Week 7 of #107days Take Two is given over to the #LBBill. Today’s post, on the eve of the launch of the second draft of the LB Bill, is a guest post from Mark Neary, the initial instigator of the Bill:
It feels a long time since that Twitter conversation about turning current practice on its head and bringing in laws that make it much more difficult for the State to wrench people from their homes & leave them languishing in assessment and treatment units.
Since that conversation last summer, the situation of the people at the heart of #LBBill hasn’t improved one iota. More deaths. More people being taken from their homes and moved 100s of miles away. More court judgements exposing the questionable actions of authorities over their use of the Mental Capacity Act. Only today, Josh Wills’ family posted the news that there is going to be another delay in Josh’s return to Cornwall from the unit in Birmingham where he has been kept for the past three years. More families uprooting themselves to be closer to their detained loved ones. More huge assessment and treatment units being built. More inquiries. More reports. More committees/concordats/action groups. More joint statements from Mencap and the Challenging Behaviour Foundation calling for…… what? Pick a day – pick an issue. And more deceit, spin and violence from the organisations trusted with the care of vulnerable people.
What I find most depressing about the lack of action is the oft repeated get out clause from the likes of Norman Lamb, Simon Stevens, all the way down to delegates at conferences that “It’s the culture that needs changing”. If I hear that one more time, I’m going to custard pie the speaker. The Mental Capacity Act is the law. The Deprivation of Liberty Safeguards are the law. The Human Rights Act. I could go on and on. If the State can’t get their culture right, then just apply the sodding law. You can sort your culture out later. Of course, LBBill is another law for the State to ignore, abuse, lose amongst its relentless culture. It is worrying.

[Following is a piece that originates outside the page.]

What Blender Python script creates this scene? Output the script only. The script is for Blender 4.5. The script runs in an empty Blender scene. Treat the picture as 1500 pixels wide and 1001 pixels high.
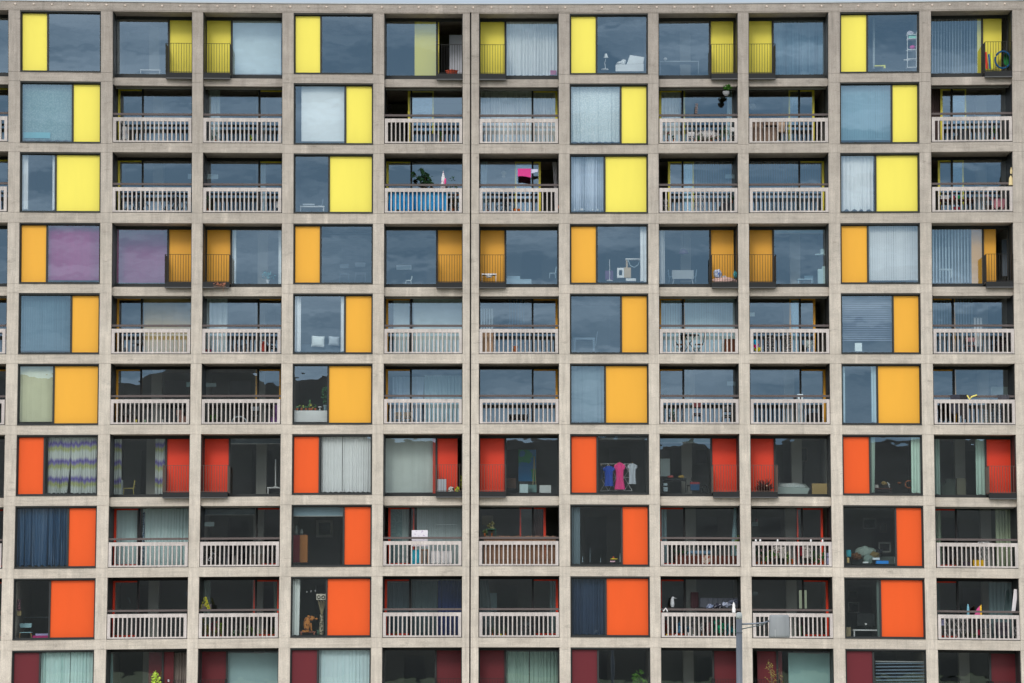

But I think there is something very different about #LBBill that gives it a fair chance of succeeding. It has come from the people who are usually ignored when it comes to legislation for the disabled. It has come from the people, their families and their allies. It has an energy that I have never experienced before. It has a heart that is sorely missing in most social care discourse. It has an instinct for the bleeding obvious. It has a humour that cuts right through the usual flim flam. It has more experts by experience than you can shake a stick at. And it has staying power. LBBill ain’t going away.
Too many lives and justice and futures are at stake.